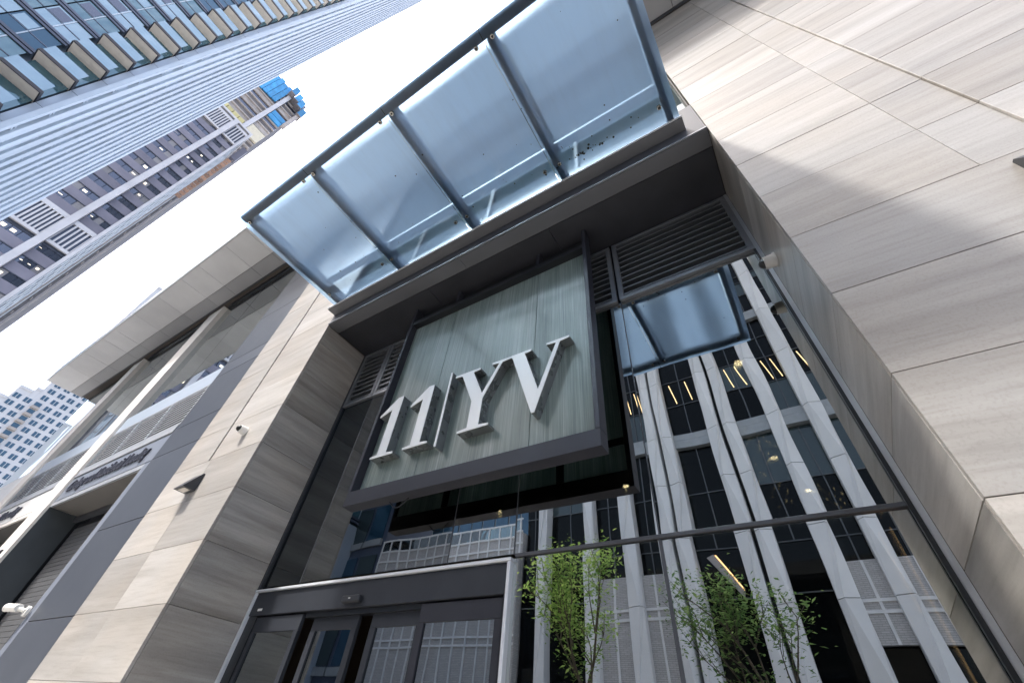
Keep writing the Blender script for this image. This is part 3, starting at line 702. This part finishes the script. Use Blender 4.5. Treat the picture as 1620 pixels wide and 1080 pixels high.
# ------------------------------------------------------------------ balcony tower (upper left)
FX, CY = -35.25, -10.85
t = thing('balcony_tower', 'pale blue high-rise with beige balconies and ribbed white side', 'tower', (-46, -20, 0))
box('core', -56.6, FX - 0.25, -20, CY - 0.25, 0, 212, 'tower_slot', t)
for i in range(5, 31):
    z = 34.4 + 3.0 * (i - 11)
    s = box('balcony', FX - 0.3, -34.23, -14.12, -11.83, z, z + 0.10, 'balcony_beige', t)
    box('slab_edge', -34.228, -34.15, -14.12, -11.75, z - 0.01, z + 0.28, 'balcony_dark', s)
    box('slab_edge', FX - 0.2, -34.235, -11.825, -11.75, z - 0.01, z + 0.28, 'balcony_dark', s)
    box('slab_edge', FX - 0.2, -34.235, -14.20, -14.125, z - 0.01, z + 0.28, 'balcony_dark', s)
    box('balustrade', -34.215, -34.19, -14.1, -11.85, z + 0.285, z + 1.35, 'tower_glass_clear', s)
    # window wall behind the balcony and the strip windows further along
    box('pane', FX - 0.02, FX + 0.02, -14.0, -11.85, z + 0.3, z + 2.98, 'tower_glass', t)
    for (a, b) in ((-16.9, -14.5), (-19.5, -17.0)):
        pa = box('window', FX - 0.02, FX + 0.02, a, b, z + 0.62, z + 2.98, rnd.choice(('tower_glass', 'tower_glass', 'tower_glass_clear', 'hotel_glass')), t)
        box('mullion', FX + 0.022, FX + 0.05, (a + b) / 2 - .04, (a + b) / 2 + .04, z + 0.63, z + 2.98, 'tower_white', pa)
        box('vent_pane', FX + 0.022, FX + 0.035, a + .1, (a + b) / 2 - .1, z + 1.75, z + 2.75, 'office_glass' if rnd.random() < .5 else 'tower_glass_clear', pa)
        box('rail', FX + 0.022, FX + 0.05, a, b, z + 1.62, z + 1.70, 'band_dark', pa)
    box('floor_band', FX, FX + 0.12, -20, -14.35, z + 0.02, z + 0.24, 'band_dark', t)
    box('floor_band', FX, FX + 0.16, -20, -14.35, z + 0.32, z + 0.56, 'band_dark', t)
    box('corner_panel', FX - 0.02, FX + 0.06, -11.72, CY, z + 0.02, z + 2.98, 'tower_panel', t)
for z0 in (0,): box('base_wall', FX - 0.2, FX, -20, CY, 0, 16.2, 'tower_panel', t)
NF = 27; PW = 21.6 / NF
for i in range(NF):
    x1 = -34.75 - i * PW
    if i == 0:
        box('fin', x1 - 0.42, x1, CY - 0.3, CY + 0.02, 12, 212, 'tower_white', t); continue
    dd = (0.02, 0.13, 0.05, 0.16)[i % 4]
    box('fin', x1 - PW * (0.70, 0.76, 0.66)[i % 3], x1, CY - 0.3, CY + dd, 12, 212 - (i % 3) * 1.5, 'tower_white', t)
tk = MB(); dk = MB()
for fl in range(6, 68):
    z = 34.4 + 3.0 * (fl - 11)
    for i in range(NF):
        x1 = -34.75 - i * PW
        xa, xb = x1 - PW, x1 - (PW * (0.70, 0.76, 0.66)[i % 3] if i else .42)
        tk.box(xa + .01, xb - .01, CY - 0.24, CY + 0.0, z + 0.05, z + 0.22); tk.box(xa + .01, xb - .01, CY - 0.24, CY + 0.0, z + 0.36, z + 0.5)
        if rnd.random() < .35: tk.box(xa + .01, xb - .01, CY - 0.24, CY - 0.03, z + 0.7, z + rnd.uniform(1.2, 2.9))
        elif rnd.random() < .6: dk.box(xa + .02, xb - .02, CY - 0.23, CY - 0.1, z + 0.7, z + rnd.uniform(1.4, 2.6))
tk.build('slot_sills', 'tower_white', t, kind='stuff'); dk.build('slot_glass', 'tower_glass_clear', t, kind='stuff')
for fl in range(6, 68):
    z = 34.4 + 3.0 * (fl - 11)
box('roof_screen', -56.4, FX - 0.5, -19.8, CY - 0.5, 212, 215, 'tower_panel', t)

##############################

THE REQUEST: Output a faithful copy of the data, with each picture left out.

THE OUTPUT:
Keep writing the Blender script for this image. This is part 3, starting at line 702. This part finishes the script. Use Blender 4.5. Treat the picture as 1620 pixels wide and 1080 pixels high.
# ------------------------------------------------------------------ balcony tower (upper left)
FX, CY = -35.25, -10.85
t = thing('balcony_tower', 'pale blue high-rise with beige balconies and ribbed white side', 'tower', (-46, -20, 0))
box('core', -56.6, FX - 0.25, -20, CY - 0.25, 0, 212, 'tower_slot', t)
for i in range(5, 31):
    z = 34.4 + 3.0 * (i - 11)
    s = box('balcony', FX - 0.3, -34.23, -14.12, -11.83, z, z + 0.10, 'balcony_beige', t)
    box('slab_edge', -34.228, -34.15, -14.12, -11.75, z - 0.01, z + 0.28, 'balcony_dark', s)
    box('slab_edge', FX - 0.2, -34.235, -11.825, -11.75, z - 0.01, z + 0.28, 'balcony_dark', s)
    box('slab_edge', FX - 0.2, -34.235, -14.20, -14.125, z - 0.01, z + 0.28, 'balcony_dark', s)
    box('balustrade', -34.215, -34.19, -14.1, -11.85, z + 0.285, z + 1.35, 'tower_glass_clear', s)
    # window wall behind the balcony and the strip windows further along
    box('pane', FX - 0.02, FX + 0.02, -14.0, -11.85, z + 0.3, z + 2.98, 'tower_glass', t)
    for (a, b) in ((-16.9, -14.5), (-19.5, -17.0)):
        pa = box('window', FX - 0.02, FX + 0.02, a, b, z + 0.62, z + 2.98, rnd.choice(('tower_glass', 'tower_glass', 'tower_glass_clear', 'hotel_glass')), t)
        box('mullion', FX + 0.022, FX + 0.05, (a + b) / 2 - .04, (a + b) / 2 + .04, z + 0.63, z + 2.98, 'tower_white', pa)
        box('vent_pane', FX + 0.022, FX + 0.035, a + .1, (a + b) / 2 - .1, z + 1.75, z + 2.75, 'office_glass' if rnd.random() < .5 else 'tower_glass_clear', pa)
        box('rail', FX + 0.022, FX + 0.05, a, b, z + 1.62, z + 1.70, 'band_dark', pa)
    box('floor_band', FX, FX + 0.12, -20, -14.35, z + 0.02, z + 0.24, 'band_dark', t)
    box('floor_band', FX, FX + 0.16, -20, -14.35, z + 0.32, z + 0.56, 'band_dark', t)
    box('corner_panel', FX - 0.02, FX + 0.06, -11.72, CY, z + 0.02, z + 2.98, 'tower_panel', t)
for z0 in (0,): box('base_wall', FX - 0.2, FX, -20, CY, 0, 16.2, 'tower_panel', t)
NF = 27; PW = 21.6 / NF
for i in range(NF):
    x1 = -34.75 - i * PW
    if i == 0:
        box('fin', x1 - 0.42, x1, CY - 0.3, CY + 0.02, 12, 212, 'tower_white', t); continue
    dd = (0.02, 0.13, 0.05, 0.16)[i % 4]
    box('fin', x1 - PW * (0.70, 0.76, 0.66)[i % 3], x1, CY - 0.3, CY + dd, 12, 212 - (i % 3) * 1.5, 'tower_white', t)
tk = MB(); dk = MB()
for fl in range(6, 68):
    z = 34.4 + 3.0 * (fl - 11)
    for i in range(NF):
        x1 = -34.75 - i * PW
        xa, xb = x1 - PW, x1 - (PW * (0.70, 0.76, 0.66)[i % 3] if i else .42)
        tk.box(xa + .01, xb - .01, CY - 0.24, CY + 0.0, z + 0.05, z + 0.22); tk.box(xa + .01, xb - .01, CY - 0.24, CY + 0.0, z + 0.36, z + 0.5)
        if rnd.random() < .35: tk.box(xa + .01, xb - .01, CY - 0.24, CY - 0.03, z + 0.7, z + rnd.uniform(1.2, 2.9))
        elif rnd.random() < .6: dk.box(xa + .02, xb - .02, CY - 0.23, CY - 0.1, z + 0.7, z + rnd.uniform(1.4, 2.6))
tk.build('slot_sills', 'tower_white', t, kind='stuff'); dk.build('slot_glass', 'tower_glass_clear', t, kind='stuff')
for fl in range(6, 68):
    z = 34.4 + 3.0 * (fl - 11)
box('roof_screen', -56.4, FX - 0.5, -19.8, CY - 0.5, 212, 215, 'tower_panel', t)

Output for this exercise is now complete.